Perhaps this is the logical extension of our youth obsessed culture, but kids have become, suddenly, the new frontier of cool. The prevalence of beautiful celebrities with their beautiful babies is indicative of this. Whilst I think it’s great that we’re now moving towards a celebration of childhood, it also gives me the worries sometimes. Particularly when these celebabies (a celebrity baby – geddit???) are dressed as extensions of their mums and dads (Gewn Stefani, Brit Brit and Mr and Mrs Becks, report to my office immediately).

To betray my closet academic interest (and a terrible pun – closet meaning both SECRET and WARDROBE!), children’s clothing has, almost always, been a replica of the clothing of adults. It’s interesting to look at the way that children’s clothing through the ages denotes the way that they were related to by the rest of the community. In the not-too-distant past, for instance, babies and young children up to the age of about six were dressed all alike, irrespective of gender, in simple white frocks, and weren’t given proper ‘clothes’ until they started their schooling at about six or seven. Fashion theorists postulate that this is, in no small part, to do with shocking rates of infant mortality – that it didn’t serve anyone well to get too attached to an infant or very young child, or to view them as a person in their own right, and this extended to the clothing of children. Once one had passed through the hazardous years of infancy and early childhood, it was possible to be regarded as a potential adult – and thus, dressed exactly like one. For poor people, children were dressed in the hand-me-downs rags of older siblings and cousins, or wrapped in swaddling cloths – again, because why spend what little money you may have on clothes for a baby who, in all likelihood, would be carried away.

It wasn’t until the beginning of the 20th century that upper and middle class parents began to dress their kiddies as…kiddies. Not as infants in swaddling cloths, and not as micro adults, but as something in between – as children. Of course, what age ranges constitute ‘child’, or what ‘child’ even means, have been up for negotiation ever since, and perhaps this latest incarnation of children as an extension of their parent’s look is simply the latest perambulation of our cultural attitudes to children and childhood.

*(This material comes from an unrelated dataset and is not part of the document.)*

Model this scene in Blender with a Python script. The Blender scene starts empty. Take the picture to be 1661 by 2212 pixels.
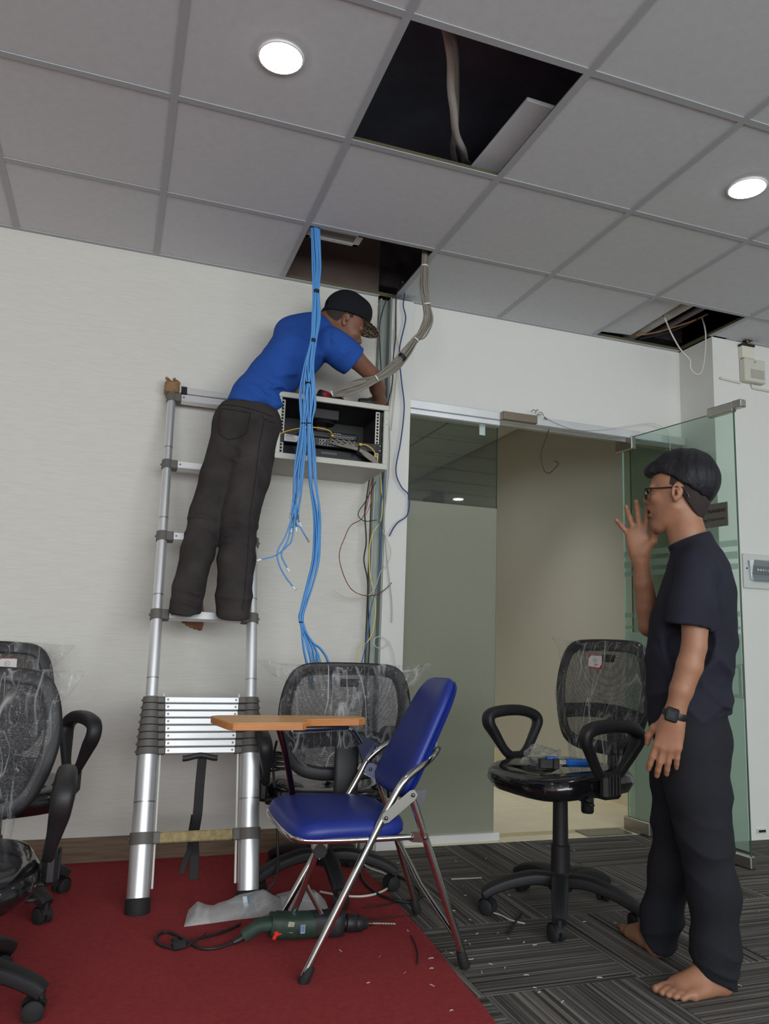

But I can’t help but hark back to the brief moment a couple of decades ago – from the late 60s to the end of the 80s – where there was a certain playfulness and whimsy to children’s’ clothing – where children were encouraged to dress in clothes that they chose, that they liked, and that made them look – well, like kids. This was how I was dressed when I was growing up. For sure, I remember many a violent tantrum at mama-k’s insistence that I wear GREEN PLAID rather than PINK TULLE WITH SPARKLES AND LACE. But, at the end of the day, I was pretty much allowed to dress how I wanted to, and in a way that was entirely my own - not like a grown up, very much like a kid, and with a degree of personal latitude and creativity.

It makes me sad to think that, in our efforts to make our kids look just like us, we don’t give them the opportunity to look just like them. As much as I look forward to picking out outfits for the little tykes in my life, I look forward even more to seeing what they pick out for themselves. Case in point, and returning to the sister-themed origins of this blog post, Clementine Kemp’s little sister, and my absolute favourite six year old, LuLu, has perfected this art of dressing exactly like herself. With her artful draping of floral fabrics, held together with hairclips, she was a delight to behold at a recent afternoon tea at my house, and an example from which all of us could learn. Indeed, when children, left to their own devices, come up with the most ingenious creations, it makes me wonder why we’re not copying them, rather than trying to get them to copy us.